## Stated goal
Skip the pictures. Set down, word for word, the lines from the start of the material up to and including the line with "def lk(m, a, b): m.node_tree.links.new(a, b)".
⁂
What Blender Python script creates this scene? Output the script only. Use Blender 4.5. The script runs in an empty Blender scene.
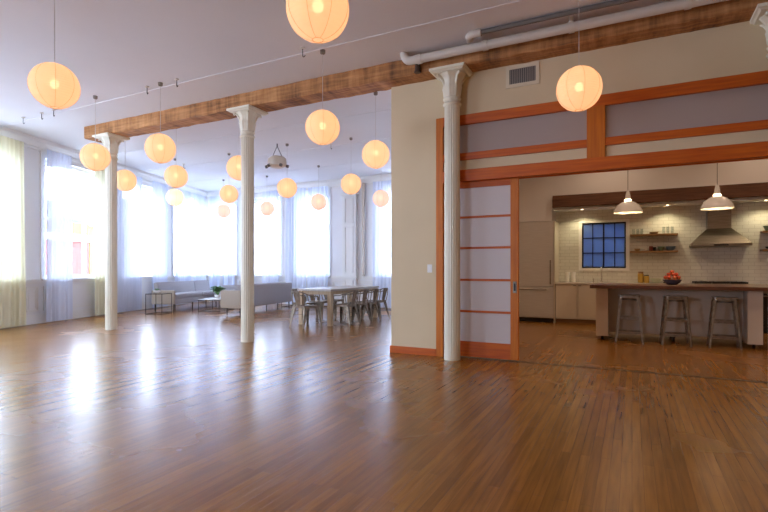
import bpy, bmesh, math, random
from mathutils import Matrix, Vector
random.seed(7)
PI = math.pi
col = bpy.context.scene.collection
H = 4.10                       # ceiling height

# ------------------------------------------------------------------ materials
MATS = {}
def mat(name, color=(.8,.8,.8), rough=.5, metal=0.0, emit=None, estr=0.0, spec=.5, coat=0.0):
    if name in MATS: return MATS[name]
    m = bpy.data.materials.new(name); m.use_nodes = True
    b = m.node_tree.nodes['Principled BSDF']
    b.inputs['Base Color'].default_value = (*color, 1)
    b.inputs['Roughness'].default_value = rough
    b.inputs['Metallic'].default_value = metal
    b.inputs['Specular IOR Level'].default_value = spec
    b.inputs['Coat Weight'].default_value = coat
    if emit:
        b.inputs['Emission Color'].default_value = (*emit, 1)
        b.inputs['Emission Strength'].default_value = estr
    MATS[name] = m
    return m

def nd(m, t, **kw):
    n = m.node_tree.nodes.new(t)
    for k, v in kw.items():
        if hasattr(n, k): setattr(n, k, v)
        else: n.inputs[k].default_value = v
    return n
def lk(m, a, b): m.node_tree.links.new(a, b)

def add_noise(m, c1, c2, scale=3, bump=0.0, bscale=None, stretch=(1,1,1), detail=6, lo=.35, hi=.65):
    b = m.node_tree.nodes['Principled BSDF']
    tc = nd(m, 'ShaderNodeTexCoord'); mp = nd(m, 'ShaderNodeMapping'); mp.inputs['Scale'].default_value = stretch
    lk(m, tc.outputs['Object'], mp.inputs['Vector'])
    n = nd(m, 'ShaderNodeTexNoise'); n.inputs['Scale'].default_value = scale; n.inputs['Detail'].default_value = detail
    lk(m, mp.outputs[0], n.inputs['Vector'])
    r = nd(m, 'ShaderNodeValToRGB')
    r.color_ramp.elements[0].position = lo; r.color_ramp.elements[0].color = (*c1, 1)
    r.color_ramp.elements[1].position = hi; r.color_ramp.elements[1].color = (*c2, 1)
    lk(m, n.outputs['Fac'], r.inputs['Fac']); lk(m, r.outputs[0], b.inputs['Base Color'])
    if bump:
        n2 = nd(m, 'ShaderNodeTexNoise'); n2.inputs['Scale'].default_value = bscale or scale*4; n2.inputs['Detail'].default_value = 8
        lk(m, mp.outputs[0], n2.inputs['Vector'])
        bp = nd(m, 'ShaderNodeBump'); bp.inputs['Strength'].default_value = bump; bp.inputs['Distance'].default_value = .02
        lk(m, n2.outputs['Fac'], bp.inputs['Height']); lk(m, bp.outputs[0], b.inputs['Normal'])
    return m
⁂
## Reply to the task
What Blender Python script creates this scene? Output the script only. Use Blender 4.5. The script runs in an empty Blender scene.
import bpy, bmesh, math, random
from mathutils import Matrix, Vector
random.seed(7)
PI = math.pi
col = bpy.context.scene.collection
H = 4.10                       # ceiling height

# ------------------------------------------------------------------ materials
MATS = {}
def mat(name, color=(.8,.8,.8), rough=.5, metal=0.0, emit=None, estr=0.0, spec=.5, coat=0.0):
    if name in MATS: return MATS[name]
    m = bpy.data.materials.new(name); m.use_nodes = True
    b = m.node_tree.nodes['Principled BSDF']
    b.inputs['Base Color'].default_value = (*color, 1)
    b.inputs['Roughness'].default_value = rough
    b.inputs['Metallic'].default_value = metal
    b.inputs['Specular IOR Level'].default_value = spec
    b.inputs['Coat Weight'].default_value = coat
    if emit:
        b.inputs['Emission Color'].default_value = (*emit, 1)
        b.inputs['Emission Strength'].default_value = estr
    MATS[name] = m
    return m

def nd(m, t, **kw):
    n = m.node_tree.nodes.new(t)
    for k, v in kw.items():
        if hasattr(n, k): setattr(n, k, v)
        else: n.inputs[k].default_value = v
    return n
def lk(m, a, b): m.node_tree.links.new(a, b)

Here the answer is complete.